A key comparison lies in revenue mix and growth projections. Analysts project Broadcom's AI-related revenue to constitute over 35% of its total by fiscal 2025, up from roughly 25% in fiscal 2023. This growth trajectory is steeper than that of many legacy chip peers but less concentrated than pure-play AI hardware companies. The stock's current price reflects a forward price-to-earnings ratio of 28x, a premium to the sector average of 22x but a discount to pure-play AI leaders trading above 40x forward earnings.
The day's trading range of $1,031.01 to $1,055.97 highlights a volatility band of nearly 2.4%. This intraday movement is more pronounced than the S&P 500's average daily range, indicating high investor interest and positioning around the analyst call. The stock's 0.72% decline on the day of the reiteration suggests the market had partially priced in the positive sentiment, or that broader market headwinds offset the news. For context, the iShares Semiconductor ETF traded nearly flat on the same day.
| Metric | Broadcom (AVGO) | Sector Median (SOXX ETF Constituents) |
|---|---|---|
| YTD Return | +22% | +15% |
| Forward P/E | 28x | 22x |
| Operating Margin | >40% | ~25% |
Analysis — What it means for markets / sectors / tickers
The reiterated Conviction Buy signals that Goldman views Broadcom's AI narrative as durable, not a one-time capital spend cycle. This has direct second-order effects across the tech hardware ecosystem. Primary beneficiaries include semiconductor capital equipment firms like Applied Materials and Lam Research, which supply the tools to manufacture Broadcom's advanced chips.
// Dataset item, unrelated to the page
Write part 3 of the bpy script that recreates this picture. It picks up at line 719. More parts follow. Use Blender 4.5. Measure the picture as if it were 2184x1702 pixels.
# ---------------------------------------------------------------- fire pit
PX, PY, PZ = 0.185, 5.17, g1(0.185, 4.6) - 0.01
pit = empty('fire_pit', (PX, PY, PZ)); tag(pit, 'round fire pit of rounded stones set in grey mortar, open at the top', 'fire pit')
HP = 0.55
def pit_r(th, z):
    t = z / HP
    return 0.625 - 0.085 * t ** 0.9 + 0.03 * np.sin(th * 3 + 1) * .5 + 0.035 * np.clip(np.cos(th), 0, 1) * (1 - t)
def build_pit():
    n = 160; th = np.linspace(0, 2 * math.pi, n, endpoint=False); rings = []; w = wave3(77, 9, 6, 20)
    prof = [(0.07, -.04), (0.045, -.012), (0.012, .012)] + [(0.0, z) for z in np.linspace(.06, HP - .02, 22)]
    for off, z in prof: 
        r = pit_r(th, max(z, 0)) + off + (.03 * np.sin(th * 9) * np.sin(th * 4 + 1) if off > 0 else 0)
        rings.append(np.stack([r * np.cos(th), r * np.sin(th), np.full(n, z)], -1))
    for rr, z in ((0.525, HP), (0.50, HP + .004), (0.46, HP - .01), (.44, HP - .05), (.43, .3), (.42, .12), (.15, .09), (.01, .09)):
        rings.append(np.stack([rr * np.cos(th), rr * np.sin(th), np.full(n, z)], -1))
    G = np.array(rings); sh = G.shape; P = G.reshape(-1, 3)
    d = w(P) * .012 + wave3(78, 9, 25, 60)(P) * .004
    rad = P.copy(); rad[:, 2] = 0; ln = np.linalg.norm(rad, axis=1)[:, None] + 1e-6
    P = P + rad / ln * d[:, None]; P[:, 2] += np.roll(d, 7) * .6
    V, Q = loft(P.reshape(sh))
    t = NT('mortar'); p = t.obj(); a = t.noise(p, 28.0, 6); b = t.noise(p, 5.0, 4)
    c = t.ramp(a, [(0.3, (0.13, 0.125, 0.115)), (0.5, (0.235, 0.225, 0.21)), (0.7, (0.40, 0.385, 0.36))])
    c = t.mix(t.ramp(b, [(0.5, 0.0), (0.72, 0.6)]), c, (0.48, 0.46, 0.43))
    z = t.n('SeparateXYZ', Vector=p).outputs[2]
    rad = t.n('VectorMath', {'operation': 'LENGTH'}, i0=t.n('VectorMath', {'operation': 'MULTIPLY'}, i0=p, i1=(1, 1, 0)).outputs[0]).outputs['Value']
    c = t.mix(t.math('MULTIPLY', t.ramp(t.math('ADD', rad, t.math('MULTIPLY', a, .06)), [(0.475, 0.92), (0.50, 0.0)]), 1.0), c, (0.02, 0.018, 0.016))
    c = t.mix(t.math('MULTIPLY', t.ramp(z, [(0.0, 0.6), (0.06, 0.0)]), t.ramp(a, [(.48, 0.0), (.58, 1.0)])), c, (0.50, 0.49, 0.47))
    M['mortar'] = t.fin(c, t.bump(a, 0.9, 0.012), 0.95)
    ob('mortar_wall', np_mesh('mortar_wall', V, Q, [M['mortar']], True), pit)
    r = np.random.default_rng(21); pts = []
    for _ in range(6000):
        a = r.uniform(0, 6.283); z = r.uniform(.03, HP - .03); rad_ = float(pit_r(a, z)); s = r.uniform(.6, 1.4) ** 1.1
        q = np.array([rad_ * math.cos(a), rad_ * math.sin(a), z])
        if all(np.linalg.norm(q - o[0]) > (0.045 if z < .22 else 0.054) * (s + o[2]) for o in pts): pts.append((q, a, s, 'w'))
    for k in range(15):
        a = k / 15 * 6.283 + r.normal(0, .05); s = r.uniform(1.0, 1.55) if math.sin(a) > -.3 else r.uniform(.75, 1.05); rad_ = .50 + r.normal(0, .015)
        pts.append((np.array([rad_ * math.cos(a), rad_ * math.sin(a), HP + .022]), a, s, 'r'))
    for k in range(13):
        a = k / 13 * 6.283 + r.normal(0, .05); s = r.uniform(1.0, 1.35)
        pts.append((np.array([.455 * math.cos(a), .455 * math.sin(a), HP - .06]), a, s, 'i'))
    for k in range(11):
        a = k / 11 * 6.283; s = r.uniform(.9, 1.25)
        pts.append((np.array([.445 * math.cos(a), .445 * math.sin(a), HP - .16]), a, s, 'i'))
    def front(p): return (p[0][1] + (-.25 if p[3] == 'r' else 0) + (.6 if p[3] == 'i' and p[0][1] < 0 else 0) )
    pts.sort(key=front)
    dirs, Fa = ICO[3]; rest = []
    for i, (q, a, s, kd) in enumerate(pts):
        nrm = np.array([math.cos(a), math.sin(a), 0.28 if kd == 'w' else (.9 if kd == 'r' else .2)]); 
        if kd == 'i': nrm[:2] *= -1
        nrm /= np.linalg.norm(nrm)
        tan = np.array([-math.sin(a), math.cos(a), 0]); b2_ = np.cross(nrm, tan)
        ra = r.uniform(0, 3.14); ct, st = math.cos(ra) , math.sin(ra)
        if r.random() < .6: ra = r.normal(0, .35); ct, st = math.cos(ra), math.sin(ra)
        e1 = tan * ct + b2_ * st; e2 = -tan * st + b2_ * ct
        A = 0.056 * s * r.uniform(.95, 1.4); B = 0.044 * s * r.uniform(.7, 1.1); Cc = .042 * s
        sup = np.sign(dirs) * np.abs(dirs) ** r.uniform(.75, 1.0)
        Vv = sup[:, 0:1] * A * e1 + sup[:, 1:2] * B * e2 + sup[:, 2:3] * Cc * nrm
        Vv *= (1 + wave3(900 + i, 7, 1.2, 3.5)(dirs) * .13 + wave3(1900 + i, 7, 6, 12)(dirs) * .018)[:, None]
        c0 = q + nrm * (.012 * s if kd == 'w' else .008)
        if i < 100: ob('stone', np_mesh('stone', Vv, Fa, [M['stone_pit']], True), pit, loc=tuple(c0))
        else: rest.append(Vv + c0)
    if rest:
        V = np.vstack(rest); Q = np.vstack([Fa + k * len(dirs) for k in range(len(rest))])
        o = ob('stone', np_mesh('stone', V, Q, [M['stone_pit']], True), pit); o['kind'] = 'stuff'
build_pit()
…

Networking component suppliers like Marvell Technology also stand to gain, as Broadcom's switch designs often incorporate their silicon. A sustained upcycle for Broadcom suggests increased order volumes for these suppliers, potentially boosting their revenues by mid-single-digit percentages in subsequent quarters.
Conversely, the focus on Broadcom's AI strength may divert investor attention and capital from companies perceived as lagging in the AI transition. This could pressure stocks of legacy semiconductor firms with less exposure to data centers, such as Intel or Texas Instruments, in the near term. The flow of institutional capital is likely reinforcing existing momentum trades, with quantitative funds increasing weightings in high-conviction AI names. Options market data shows elevated call buying in Broadcom for strikes above $1,100, indicating a bullish bias among tactical traders.
A key risk to the thesis is customer concentration. A significant portion of Broadcom's AI revenue is tied to a handful of large hyperscalers like Google and Meta. Any delay or reduction in their capital expenditure plans would disproportionately impact Broadcom's growth projections. the stock's high absolute price and premium valuation make it susceptible to multiple compression if interest rates rise unexpectedly or if sector-wide earnings revisions turn negative. The bullish case depends on AI spending continuing to accelerate, not merely stabilizing at current levels.
Outlook — What to watch next
Investors should monitor Broadcom's next earnings report, scheduled for late August 2026. Guidance for the fourth fiscal quarter will be the primary catalyst, offering concrete data on order trends for its AI product lines. Any commentary on the uptake of its next-generation Tomahawk 5 and Jericho3-AI networking platforms will be critical. A second catalyst is the series of major cloud provider earnings reports in late July from Alphabet, Microsoft, and Meta, as their capital expenditure forecasts directly signal demand for Broadcom's products.